The Saramaka first became aware that part of their territory had been granted to a logging company when the employees of a Chinese company calling itself NV Tacoba arrived in the area in 1997. When they challenged the company, the Saramaka were told that the company had permission from the government and any attempt to interfere with its operations would be punished by imprisonment. A Chinese company calling itself Jin Lin Wood Industries surfaced in the area in 2000. This company has relations with Ji Sheng, another Chinese company operating in Saramaka territory. A concession of 150,000 hectares held by Chinese company, NV Lumprex, was also recently discovered in Saramaka territory. Lumprex and Tacoba are ultimately owned by China International Marine Containers (Group) Ltd., a company registered on the Shenzhen Stock Exchange. This company uses the timber to make wooden floor boards for shipping containers. Finally, a Chinese company known as Fine Style is also operating in Saramaka territory.
Concessions held by the Chinese companies, which were granted without even notifying the Saramaka, are presently guarded by active duty Surinamese military personnel armed with military issue weapons. According to eye-witnesses, these companies have caused widespread environmental damage and substantially restricted the Saramaka’s ability to use their forest resources. One Saramaka eye-witness, for instance, stated that “The soldiers told me: ‘Leave the Chinese, go hunting here (in an area where the Chinese have finished cutting already). But don’t let the Chinese see you.’ Well, I went there: there was destruction everywhere; the forest was destroyed. In Paramaribo [the capital] people don’t know what the Chinese are doing.

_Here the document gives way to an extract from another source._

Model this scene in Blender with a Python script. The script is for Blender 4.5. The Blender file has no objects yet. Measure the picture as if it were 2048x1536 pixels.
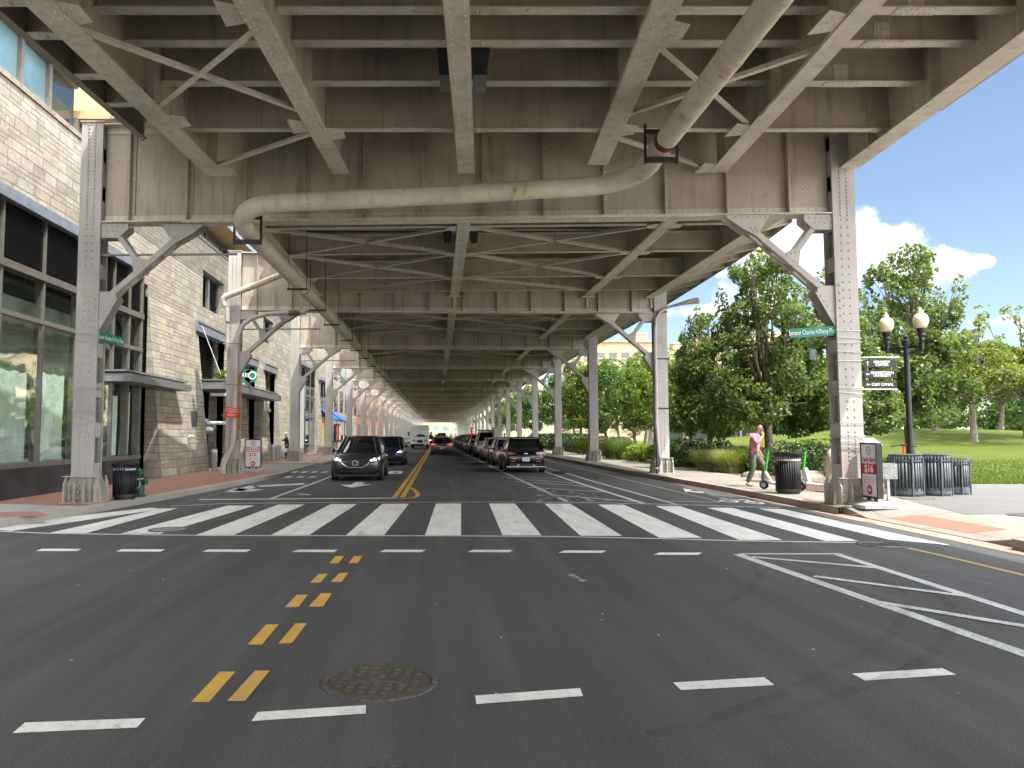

Should not someone control the logging-activities of foreign investors? The Chinese cut hundreds of trees, dragged them to a place and piled them up there. They abandoned them in the forest because they did not need them anymore. For us, people from the interior, it is terrible to see cedar trees cut down that are so important for us. And all this destruction made the animals flee away also.”
After discovering that their territory had been given to logging companies, the Saramaka began organizing and held a series of meetings. They decided to file formal complaints with the Suriname government asking that the concessions be revoked and that their rights to their territory be legally recognized. Three complaints were submitted between October 1999 and October 2000, none of which received any response. Faced with silence and increased logging activity, the Saramaka decided to seek the protection of the Inter-American Commission on Human Rights (IACHR) and filed a petition there in October 2000. This petition cited Suriname’s failure to recognize Saramaka rights to land and resources as defined by the American Convention on Human Rights and active violation of those and other rights due to the logging and mining concessions granted in Saramaka territory.
On August 8, 2002, the IACHR issued a request to the Government of Suriname asking that it “take appropriate measures to suspend all concessions, including permits and licenses for logging and mine exploration and other natural resource development activity on lands used and occupied by the 12 Saramaka clans until the Commission has had the opportunity to investigate the substantive claims raised in the case.” This request, technically called precautionary measures, is intended to protect the Saramaka people from human rights abuses and environmental degradation caused by logging companies operating in Saramaka territory while the IACHR conducts an investigation of the situation and are only issued in extreme case that pose an immediate and irreparable threat of harm.
This request was issued after the Saramaka had highlighted the urgent need for the IACHR’s immediate intervention in order to avoid irreparable harm to the Saramaka people’s physical and cultural integrity caused by the logging activities. Writing in support of IACHR intervention, Dr. Richard Price, an anthropologist and leading academic expert on the Saramaka, wrote that without immediate protective measures, “ethnocide – the destruction of a culture that is widely regarded as being one of the most creative and vibrant in the entire African diaspora – seems the most likely outcome.” And, “The use of Suriname army troops to “protect” the Chinese laborers who are destroying the forests that Saramakas depend on for their subsistence, construction, and religious needs is an extraordinary insult to Saramaka ideas about their territorial sovereignty. … Their presence in the sacred forest of the Saramakas, with explicit orders to protect it against Saramakas, on behalf of the Chinese, is an ultimate affront to cultural and spiritual integrity. By unilateral fiat, and through the granting of logging and mining concessions to Chinese companies, the postcolonial government of Suriname is currently attempting to expunge some of the most sacred and venerable rights of Saramakas. In this respect, the destruction of the Saramakas' forest would mean the end of Saramaka culture.”
The case filed by the Saramaka is the first time that either Suriname’s failure to recognize indigenous and tribal territorial rights has been challenged in an international human rights body. If successful, the case may represent a precedent that will benefit all other indigenous peoples and maroons in Suriname. The case is presently pending a decision on the merits by the IACHR. The Saramaka have requested that the IACHR make itself available to mediate a friendly settlement that will hopefully result in a negotiated settlement withdrawing the logging concessions and recognizing Saramaka territorial rights. Failing that they ask that the case be submitted to the Inter-American Court on Human Rights for a binding decision.
To-date, Suriname has failed to respond in any way to the allegations made in the petition despite repeated requests from the Commission to provide information on the case. Also, despite substantial press coverage of the IACHR’s request for precautionary measures, Suriname has failed to take any action to honour the request or to protect the rights of the Saramaka to their lands traditionally occupied and used.